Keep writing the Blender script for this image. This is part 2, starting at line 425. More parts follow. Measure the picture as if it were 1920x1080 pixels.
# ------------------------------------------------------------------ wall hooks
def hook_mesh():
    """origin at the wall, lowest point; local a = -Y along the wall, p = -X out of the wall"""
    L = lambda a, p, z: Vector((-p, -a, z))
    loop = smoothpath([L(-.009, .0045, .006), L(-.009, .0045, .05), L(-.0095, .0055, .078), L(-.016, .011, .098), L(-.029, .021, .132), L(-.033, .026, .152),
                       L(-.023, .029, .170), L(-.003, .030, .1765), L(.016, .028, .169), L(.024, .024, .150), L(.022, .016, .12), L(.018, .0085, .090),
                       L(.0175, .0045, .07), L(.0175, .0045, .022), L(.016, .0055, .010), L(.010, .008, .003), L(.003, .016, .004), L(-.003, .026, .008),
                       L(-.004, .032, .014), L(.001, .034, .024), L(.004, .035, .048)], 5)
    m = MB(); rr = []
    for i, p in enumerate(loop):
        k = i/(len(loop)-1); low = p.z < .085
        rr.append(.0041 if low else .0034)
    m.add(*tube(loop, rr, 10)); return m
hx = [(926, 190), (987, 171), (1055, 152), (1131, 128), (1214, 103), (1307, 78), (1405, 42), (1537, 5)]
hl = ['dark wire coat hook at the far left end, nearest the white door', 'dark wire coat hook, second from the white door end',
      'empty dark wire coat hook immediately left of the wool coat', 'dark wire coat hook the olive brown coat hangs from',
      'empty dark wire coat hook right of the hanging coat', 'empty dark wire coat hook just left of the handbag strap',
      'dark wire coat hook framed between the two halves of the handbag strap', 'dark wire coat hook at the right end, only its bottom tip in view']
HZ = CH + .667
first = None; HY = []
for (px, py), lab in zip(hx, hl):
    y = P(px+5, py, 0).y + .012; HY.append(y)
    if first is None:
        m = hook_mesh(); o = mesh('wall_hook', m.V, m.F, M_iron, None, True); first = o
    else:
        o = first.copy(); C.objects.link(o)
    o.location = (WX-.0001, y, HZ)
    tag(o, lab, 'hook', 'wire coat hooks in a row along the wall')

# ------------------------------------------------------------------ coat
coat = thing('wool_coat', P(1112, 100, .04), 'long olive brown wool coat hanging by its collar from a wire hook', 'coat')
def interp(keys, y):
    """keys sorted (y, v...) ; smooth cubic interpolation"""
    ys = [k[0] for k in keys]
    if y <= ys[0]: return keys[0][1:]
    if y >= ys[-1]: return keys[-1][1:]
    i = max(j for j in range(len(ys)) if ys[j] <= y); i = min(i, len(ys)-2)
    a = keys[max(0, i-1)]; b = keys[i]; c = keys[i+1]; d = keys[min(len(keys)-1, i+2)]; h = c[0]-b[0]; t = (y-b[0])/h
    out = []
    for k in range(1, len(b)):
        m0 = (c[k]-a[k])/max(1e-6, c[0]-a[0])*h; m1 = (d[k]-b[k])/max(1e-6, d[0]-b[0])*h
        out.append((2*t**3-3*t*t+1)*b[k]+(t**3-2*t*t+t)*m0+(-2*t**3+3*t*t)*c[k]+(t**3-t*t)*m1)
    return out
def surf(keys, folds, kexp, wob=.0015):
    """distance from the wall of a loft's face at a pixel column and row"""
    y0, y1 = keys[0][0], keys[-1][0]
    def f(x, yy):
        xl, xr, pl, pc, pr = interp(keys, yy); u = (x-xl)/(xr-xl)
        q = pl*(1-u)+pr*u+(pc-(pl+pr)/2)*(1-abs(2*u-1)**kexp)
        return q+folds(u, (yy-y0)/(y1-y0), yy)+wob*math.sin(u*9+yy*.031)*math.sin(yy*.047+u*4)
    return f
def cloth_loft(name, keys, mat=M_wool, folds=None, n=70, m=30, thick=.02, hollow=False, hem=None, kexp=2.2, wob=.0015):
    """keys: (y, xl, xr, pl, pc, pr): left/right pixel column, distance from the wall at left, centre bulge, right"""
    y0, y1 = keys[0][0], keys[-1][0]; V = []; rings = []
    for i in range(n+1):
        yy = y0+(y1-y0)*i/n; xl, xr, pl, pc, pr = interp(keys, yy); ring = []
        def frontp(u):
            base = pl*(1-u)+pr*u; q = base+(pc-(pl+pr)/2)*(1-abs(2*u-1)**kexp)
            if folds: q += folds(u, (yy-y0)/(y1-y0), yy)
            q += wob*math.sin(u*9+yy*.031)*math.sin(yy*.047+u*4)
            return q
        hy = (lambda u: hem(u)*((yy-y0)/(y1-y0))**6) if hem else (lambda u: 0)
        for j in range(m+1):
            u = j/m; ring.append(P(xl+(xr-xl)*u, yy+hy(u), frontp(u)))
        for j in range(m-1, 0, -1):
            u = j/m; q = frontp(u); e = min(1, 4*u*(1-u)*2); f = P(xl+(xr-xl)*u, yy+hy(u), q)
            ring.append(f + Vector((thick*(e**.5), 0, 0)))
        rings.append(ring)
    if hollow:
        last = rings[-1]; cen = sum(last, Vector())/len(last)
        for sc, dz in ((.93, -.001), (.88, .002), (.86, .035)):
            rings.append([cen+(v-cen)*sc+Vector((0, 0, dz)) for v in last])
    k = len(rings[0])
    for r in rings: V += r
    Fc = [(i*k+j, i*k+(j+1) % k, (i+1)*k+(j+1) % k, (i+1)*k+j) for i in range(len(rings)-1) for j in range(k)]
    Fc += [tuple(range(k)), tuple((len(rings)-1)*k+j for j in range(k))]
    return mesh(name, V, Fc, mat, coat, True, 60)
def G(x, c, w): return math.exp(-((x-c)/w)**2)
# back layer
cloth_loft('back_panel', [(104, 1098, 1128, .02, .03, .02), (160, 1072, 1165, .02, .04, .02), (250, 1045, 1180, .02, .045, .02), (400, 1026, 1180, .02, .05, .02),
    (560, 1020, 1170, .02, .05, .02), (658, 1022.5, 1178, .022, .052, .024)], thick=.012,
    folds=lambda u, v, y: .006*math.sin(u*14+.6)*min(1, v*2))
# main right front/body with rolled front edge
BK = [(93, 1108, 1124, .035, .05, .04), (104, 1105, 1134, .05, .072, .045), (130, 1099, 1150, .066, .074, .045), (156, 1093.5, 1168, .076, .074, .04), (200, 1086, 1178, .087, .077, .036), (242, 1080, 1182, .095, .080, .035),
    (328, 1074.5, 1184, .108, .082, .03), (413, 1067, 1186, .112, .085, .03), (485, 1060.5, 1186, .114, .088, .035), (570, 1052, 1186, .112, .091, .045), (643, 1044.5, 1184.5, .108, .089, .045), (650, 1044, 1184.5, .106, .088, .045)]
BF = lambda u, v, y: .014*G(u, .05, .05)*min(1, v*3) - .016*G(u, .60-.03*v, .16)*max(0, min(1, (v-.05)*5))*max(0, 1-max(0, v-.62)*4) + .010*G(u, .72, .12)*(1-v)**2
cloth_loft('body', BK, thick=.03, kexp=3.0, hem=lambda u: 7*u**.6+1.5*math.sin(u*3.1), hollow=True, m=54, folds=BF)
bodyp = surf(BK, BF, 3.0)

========

Instruction:
Each line of the listing should be echoed back exactly.

Written answer:
Keep writing the Blender script for this image. This is part 2, starting at line 425. More parts follow. Measure the picture as if it were 1920x1080 pixels.
# ------------------------------------------------------------------ wall hooks
def hook_mesh():
    """origin at the wall, lowest point; local a = -Y along the wall, p = -X out of the wall"""
    L = lambda a, p, z: Vector((-p, -a, z))
    loop = smoothpath([L(-.009, .0045, .006), L(-.009, .0045, .05), L(-.0095, .0055, .078), L(-.016, .011, .098), L(-.029, .021, .132), L(-.033, .026, .152),
                       L(-.023, .029, .170), L(-.003, .030, .1765), L(.016, .028, .169), L(.024, .024, .150), L(.022, .016, .12), L(.018, .0085, .090),
                       L(.0175, .0045, .07), L(.0175, .0045, .022), L(.016, .0055, .010), L(.010, .008, .003), L(.003, .016, .004), L(-.003, .026, .008),
                       L(-.004, .032, .014), L(.001, .034, .024), L(.004, .035, .048)], 5)
    m = MB(); rr = []
    for i, p in enumerate(loop):
        k = i/(len(loop)-1); low = p.z < .085
        rr.append(.0041 if low else .0034)
    m.add(*tube(loop, rr, 10)); return m
hx = [(926, 190), (987, 171), (1055, 152), (1131, 128), (1214, 103), (1307, 78), (1405, 42), (1537, 5)]
hl = ['dark wire coat hook at the far left end, nearest the white door', 'dark wire coat hook, second from the white door end',
      'empty dark wire coat hook immediately left of the wool coat', 'dark wire coat hook the olive brown coat hangs from',
      'empty dark wire coat hook right of the hanging coat', 'empty dark wire coat hook just left of the handbag strap',
      'dark wire coat hook framed between the two halves of the handbag strap', 'dark wire coat hook at the right end, only its bottom tip in view']
HZ = CH + .667
first = None; HY = []
for (px, py), lab in zip(hx, hl):
    y = P(px+5, py, 0).y + .012; HY.append(y)
    if first is None:
        m = hook_mesh(); o = mesh('wall_hook', m.V, m.F, M_iron, None, True); first = o
    else:
        o = first.copy(); C.objects.link(o)
    o.location = (WX-.0001, y, HZ)
    tag(o, lab, 'hook', 'wire coat hooks in a row along the wall')

# ------------------------------------------------------------------ coat
coat = thing('wool_coat', P(1112, 100, .04), 'long olive brown wool coat hanging by its collar from a wire hook', 'coat')
def interp(keys, y):
    """keys sorted (y, v...) ; smooth cubic interpolation"""
    ys = [k[0] for k in keys]
    if y <= ys[0]: return keys[0][1:]
    if y >= ys[-1]: return keys[-1][1:]
    i = max(j for j in range(len(ys)) if ys[j] <= y); i = min(i, len(ys)-2)
    a = keys[max(0, i-1)]; b = keys[i]; c = keys[i+1]; d = keys[min(len(keys)-1, i+2)]; h = c[0]-b[0]; t = (y-b[0])/h
    out = []
    for k in range(1, len(b)):
        m0 = (c[k]-a[k])/max(1e-6, c[0]-a[0])*h; m1 = (d[k]-b[k])/max(1e-6, d[0]-b[0])*h
        out.append((2*t**3-3*t*t+1)*b[k]+(t**3-2*t*t+t)*m0+(-2*t**3+3*t*t)*c[k]+(t**3-t*t)*m1)
    return out
def surf(keys, folds, kexp, wob=.0015):
    """distance from the wall of a loft's face at a pixel column and row"""
    y0, y1 = keys[0][0], keys[-1][0]
    def f(x, yy):
        xl, xr, pl, pc, pr = interp(keys, yy); u = (x-xl)/(xr-xl)
        q = pl*(1-u)+pr*u+(pc-(pl+pr)/2)*(1-abs(2*u-1)**kexp)
        return q+folds(u, (yy-y0)/(y1-y0), yy)+wob*math.sin(u*9+yy*.031)*math.sin(yy*.047+u*4)
    return f
def cloth_loft(name, keys, mat=M_wool, folds=None, n=70, m=30, thick=.02, hollow=False, hem=None, kexp=2.2, wob=.0015):
    """keys: (y, xl, xr, pl, pc, pr): left/right pixel column, distance from the wall at left, centre bulge, right"""
    y0, y1 = keys[0][0], keys[-1][0]; V = []; rings = []
    for i in range(n+1):
        yy = y0+(y1-y0)*i/n; xl, xr, pl, pc, pr = interp(keys, yy); ring = []
        def frontp(u):
            base = pl*(1-u)+pr*u; q = base+(pc-(pl+pr)/2)*(1-abs(2*u-1)**kexp)
            if folds: q += folds(u, (yy-y0)/(y1-y0), yy)
            q += wob*math.sin(u*9+yy*.031)*math.sin(yy*.047+u*4)
            return q
        hy = (lambda u: hem(u)*((yy-y0)/(y1-y0))**6) if hem else (lambda u: 0)
        for j in range(m+1):
            u = j/m; ring.append(P(xl+(xr-xl)*u, yy+hy(u), frontp(u)))
        for j in range(m-1, 0, -1):
            u = j/m; q = frontp(u); e = min(1, 4*u*(1-u)*2); f = P(xl+(xr-xl)*u, yy+hy(u), q)
            ring.append(f + Vector((thick*(e**.5), 0, 0)))
        rings.append(ring)
    if hollow:
        last = rings[-1]; cen = sum(last, Vector())/len(last)
        for sc, dz in ((.93, -.001), (.88, .002), (.86, .035)):
            rings.append([cen+(v-cen)*sc+Vector((0, 0, dz)) for v in last])
    k = len(rings[0])
    for r in rings: V += r
    Fc = [(i*k+j, i*k+(j+1) % k, (i+1)*k+(j+1) % k, (i+1)*k+j) for i in range(len(rings)-1) for j in range(k)]
    Fc += [tuple(range(k)), tuple((len(rings)-1)*k+j for j in range(k))]
    return mesh(name, V, Fc, mat, coat, True, 60)
def G(x, c, w): return math.exp(-((x-c)/w)**2)
# back layer
cloth_loft('back_panel', [(104, 1098, 1128, .02, .03, .02), (160, 1072, 1165, .02, .04, .02), (250, 1045, 1180, .02, .045, .02), (400, 1026, 1180, .02, .05, .02),
    (560, 1020, 1170, .02, .05, .02), (658, 1022.5, 1178, .022, .052, .024)], thick=.012,
    folds=lambda u, v, y: .006*math.sin(u*14+.6)*min(1, v*2))
# main right front/body with rolled front edge
BK = [(93, 1108, 1124, .035, .05, .04), (104, 1105, 1134, .05, .072, .045), (130, 1099, 1150, .066, .074, .045), (156, 1093.5, 1168, .076, .074, .04), (200, 1086, 1178, .087, .077, .036), (242, 1080, 1182, .095, .080, .035),
    (328, 1074.5, 1184, .108, .082, .03), (413, 1067, 1186, .112, .085, .03), (485, 1060.5, 1186, .114, .088, .035), (570, 1052, 1186, .112, .091, .045), (643, 1044.5, 1184.5, .108, .089, .045), (650, 1044, 1184.5, .106, .088, .045)]
BF = lambda u, v, y: .014*G(u, .05, .05)*min(1, v*3) - .016*G(u, .60-.03*v, .16)*max(0, min(1, (v-.05)*5))*max(0, 1-max(0, v-.62)*4) + .010*G(u, .72, .12)*(1-v)**2
cloth_loft('body', BK, thick=.03, kexp=3.0, hem=lambda u: 7*u**.6+1.5*math.sin(u*3.1), hollow=True, m=54, folds=BF)
bodyp = surf(BK, BF, 3.0)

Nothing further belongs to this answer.